EXERCISE TASK: Copy exactly the lines from the line containing "Model this scene" to the line containing "cam_d.clip_end = 5000;", both lines included, and omit any pictures.

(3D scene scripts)

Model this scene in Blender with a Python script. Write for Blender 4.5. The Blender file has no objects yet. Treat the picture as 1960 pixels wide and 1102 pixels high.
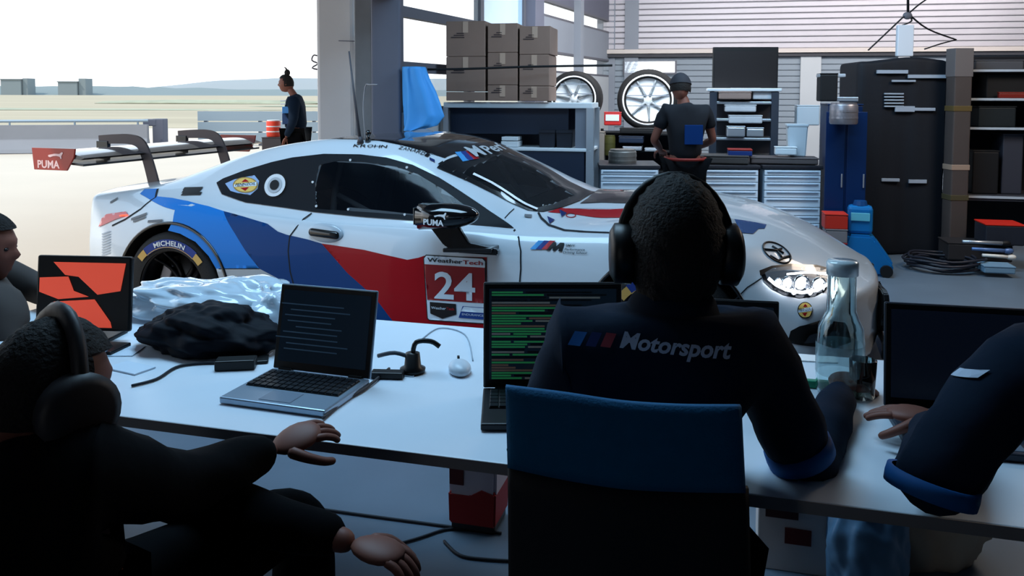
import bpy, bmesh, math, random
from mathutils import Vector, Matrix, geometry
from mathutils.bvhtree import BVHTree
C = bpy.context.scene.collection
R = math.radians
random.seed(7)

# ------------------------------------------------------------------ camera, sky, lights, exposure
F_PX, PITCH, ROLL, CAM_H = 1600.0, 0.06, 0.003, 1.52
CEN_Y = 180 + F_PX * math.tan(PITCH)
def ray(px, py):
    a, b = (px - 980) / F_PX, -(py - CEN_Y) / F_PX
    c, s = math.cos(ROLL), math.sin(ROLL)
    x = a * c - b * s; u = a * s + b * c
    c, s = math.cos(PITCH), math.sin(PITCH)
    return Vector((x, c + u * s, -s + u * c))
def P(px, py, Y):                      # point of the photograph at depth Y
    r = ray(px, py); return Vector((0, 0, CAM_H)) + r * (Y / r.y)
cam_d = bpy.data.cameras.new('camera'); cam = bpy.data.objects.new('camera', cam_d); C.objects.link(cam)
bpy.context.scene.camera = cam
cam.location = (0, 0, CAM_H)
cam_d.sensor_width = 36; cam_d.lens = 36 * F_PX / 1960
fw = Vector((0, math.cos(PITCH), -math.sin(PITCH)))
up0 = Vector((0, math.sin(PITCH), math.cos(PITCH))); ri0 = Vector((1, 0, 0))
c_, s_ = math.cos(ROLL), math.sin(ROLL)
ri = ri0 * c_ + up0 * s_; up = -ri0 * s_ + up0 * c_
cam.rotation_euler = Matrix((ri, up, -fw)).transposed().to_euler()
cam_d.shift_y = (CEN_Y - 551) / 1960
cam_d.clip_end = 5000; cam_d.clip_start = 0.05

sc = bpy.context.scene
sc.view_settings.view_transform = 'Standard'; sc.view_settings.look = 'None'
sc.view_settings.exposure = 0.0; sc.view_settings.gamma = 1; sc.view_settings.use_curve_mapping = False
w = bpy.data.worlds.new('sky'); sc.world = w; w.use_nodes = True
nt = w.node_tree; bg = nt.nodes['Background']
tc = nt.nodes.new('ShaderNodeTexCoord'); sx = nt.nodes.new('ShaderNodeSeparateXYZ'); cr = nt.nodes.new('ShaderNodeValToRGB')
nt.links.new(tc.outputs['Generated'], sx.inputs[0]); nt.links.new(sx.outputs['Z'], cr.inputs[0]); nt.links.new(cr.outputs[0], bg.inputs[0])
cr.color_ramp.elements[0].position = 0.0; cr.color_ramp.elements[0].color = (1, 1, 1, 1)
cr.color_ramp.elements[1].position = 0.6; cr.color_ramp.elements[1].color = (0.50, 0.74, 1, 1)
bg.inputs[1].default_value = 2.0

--

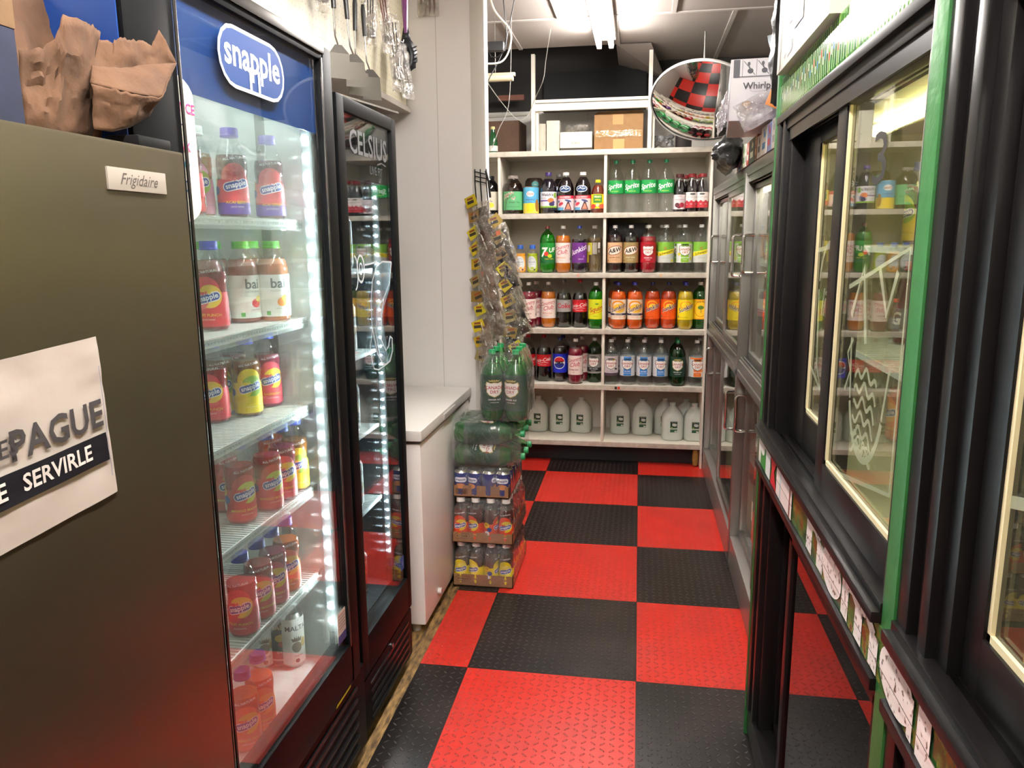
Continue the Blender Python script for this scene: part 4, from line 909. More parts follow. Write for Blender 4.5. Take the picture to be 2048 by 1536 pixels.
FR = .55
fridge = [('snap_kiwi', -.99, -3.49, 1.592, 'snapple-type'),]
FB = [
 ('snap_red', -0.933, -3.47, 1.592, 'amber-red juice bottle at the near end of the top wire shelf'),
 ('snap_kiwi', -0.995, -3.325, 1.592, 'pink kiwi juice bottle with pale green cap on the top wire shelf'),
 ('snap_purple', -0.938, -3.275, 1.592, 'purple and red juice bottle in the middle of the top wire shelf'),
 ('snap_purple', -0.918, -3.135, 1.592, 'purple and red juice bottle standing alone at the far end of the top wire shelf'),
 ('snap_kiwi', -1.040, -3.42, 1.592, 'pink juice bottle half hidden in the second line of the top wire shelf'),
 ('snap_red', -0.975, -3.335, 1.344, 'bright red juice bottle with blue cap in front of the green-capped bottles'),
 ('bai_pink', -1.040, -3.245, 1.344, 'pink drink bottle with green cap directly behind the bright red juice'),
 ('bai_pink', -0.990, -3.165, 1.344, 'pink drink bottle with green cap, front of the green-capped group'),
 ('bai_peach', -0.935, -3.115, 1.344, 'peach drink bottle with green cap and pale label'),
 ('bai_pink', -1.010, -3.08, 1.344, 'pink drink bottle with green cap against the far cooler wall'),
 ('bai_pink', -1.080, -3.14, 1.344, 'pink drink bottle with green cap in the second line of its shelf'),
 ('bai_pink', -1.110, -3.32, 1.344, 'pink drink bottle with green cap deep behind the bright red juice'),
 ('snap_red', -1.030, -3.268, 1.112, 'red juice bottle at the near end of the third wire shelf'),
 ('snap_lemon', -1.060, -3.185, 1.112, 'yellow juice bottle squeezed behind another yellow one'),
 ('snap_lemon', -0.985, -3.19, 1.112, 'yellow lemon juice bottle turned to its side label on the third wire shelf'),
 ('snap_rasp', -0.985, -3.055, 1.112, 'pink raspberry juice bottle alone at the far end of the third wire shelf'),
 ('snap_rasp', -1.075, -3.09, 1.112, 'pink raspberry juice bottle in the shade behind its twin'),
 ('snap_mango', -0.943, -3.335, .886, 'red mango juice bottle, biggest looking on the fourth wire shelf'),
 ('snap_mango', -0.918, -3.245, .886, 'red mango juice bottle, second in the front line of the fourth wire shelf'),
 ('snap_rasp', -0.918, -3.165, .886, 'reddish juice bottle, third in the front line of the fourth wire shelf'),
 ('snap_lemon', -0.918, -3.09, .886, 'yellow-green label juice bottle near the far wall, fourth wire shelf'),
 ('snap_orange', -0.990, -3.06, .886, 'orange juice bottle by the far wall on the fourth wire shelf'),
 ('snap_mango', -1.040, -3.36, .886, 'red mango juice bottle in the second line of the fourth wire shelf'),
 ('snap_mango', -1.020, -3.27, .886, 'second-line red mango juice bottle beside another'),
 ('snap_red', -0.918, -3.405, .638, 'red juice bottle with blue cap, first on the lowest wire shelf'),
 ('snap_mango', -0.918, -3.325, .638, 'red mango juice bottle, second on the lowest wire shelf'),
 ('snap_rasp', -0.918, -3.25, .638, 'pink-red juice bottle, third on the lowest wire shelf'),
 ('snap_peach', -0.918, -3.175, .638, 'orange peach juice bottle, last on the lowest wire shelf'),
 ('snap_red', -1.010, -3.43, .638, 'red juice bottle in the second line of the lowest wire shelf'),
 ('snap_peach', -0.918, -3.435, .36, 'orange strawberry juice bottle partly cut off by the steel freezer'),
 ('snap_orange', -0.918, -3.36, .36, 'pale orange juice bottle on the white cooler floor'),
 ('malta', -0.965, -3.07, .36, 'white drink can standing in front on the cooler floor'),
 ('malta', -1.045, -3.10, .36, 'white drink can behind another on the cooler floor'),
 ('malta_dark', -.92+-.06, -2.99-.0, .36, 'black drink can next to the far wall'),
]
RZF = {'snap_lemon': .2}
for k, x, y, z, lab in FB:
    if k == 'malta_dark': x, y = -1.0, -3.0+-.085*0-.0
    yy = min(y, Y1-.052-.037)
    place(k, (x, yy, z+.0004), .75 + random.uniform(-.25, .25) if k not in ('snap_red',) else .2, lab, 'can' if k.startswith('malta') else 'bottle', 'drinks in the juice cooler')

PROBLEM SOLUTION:
Model this scene in Blender with a Python script. Write for Blender 4.5. The Blender file has no objects yet. Treat the picture as 1960 pixels wide and 1102 pixels high.
import bpy, bmesh, math, random
from mathutils import Vector, Matrix, geometry
from mathutils.bvhtree import BVHTree
C = bpy.context.scene.collection
R = math.radians
random.seed(7)

# ------------------------------------------------------------------ camera, sky, lights, exposure
F_PX, PITCH, ROLL, CAM_H = 1600.0, 0.06, 0.003, 1.52
CEN_Y = 180 + F_PX * math.tan(PITCH)
def ray(px, py):
    a, b = (px - 980) / F_PX, -(py - CEN_Y) / F_PX
    c, s = math.cos(ROLL), math.sin(ROLL)
    x = a * c - b * s; u = a * s + b * c
    c, s = math.cos(PITCH), math.sin(PITCH)
    return Vector((x, c + u * s, -s + u * c))
def P(px, py, Y):                      # point of the photograph at depth Y
    r = ray(px, py); return Vector((0, 0, CAM_H)) + r * (Y / r.y)
cam_d = bpy.data.cameras.new('camera'); cam = bpy.data.objects.new('camera', cam_d); C.objects.link(cam)
bpy.context.scene.camera = cam
cam.location = (0, 0, CAM_H)
cam_d.sensor_width = 36; cam_d.lens = 36 * F_PX / 1960
fw = Vector((0, math.cos(PITCH), -math.sin(PITCH)))
up0 = Vector((0, math.sin(PITCH), math.cos(PITCH))); ri0 = Vector((1, 0, 0))
c_, s_ = math.cos(ROLL), math.sin(ROLL)
ri = ri0 * c_ + up0 * s_; up = -ri0 * s_ + up0 * c_
cam.rotation_euler = Matrix((ri, up, -fw)).transposed().to_euler()
cam_d.shift_y = (CEN_Y - 551) / 1960
cam_d.clip_end = 5000; cam_d.clip_start = 0.05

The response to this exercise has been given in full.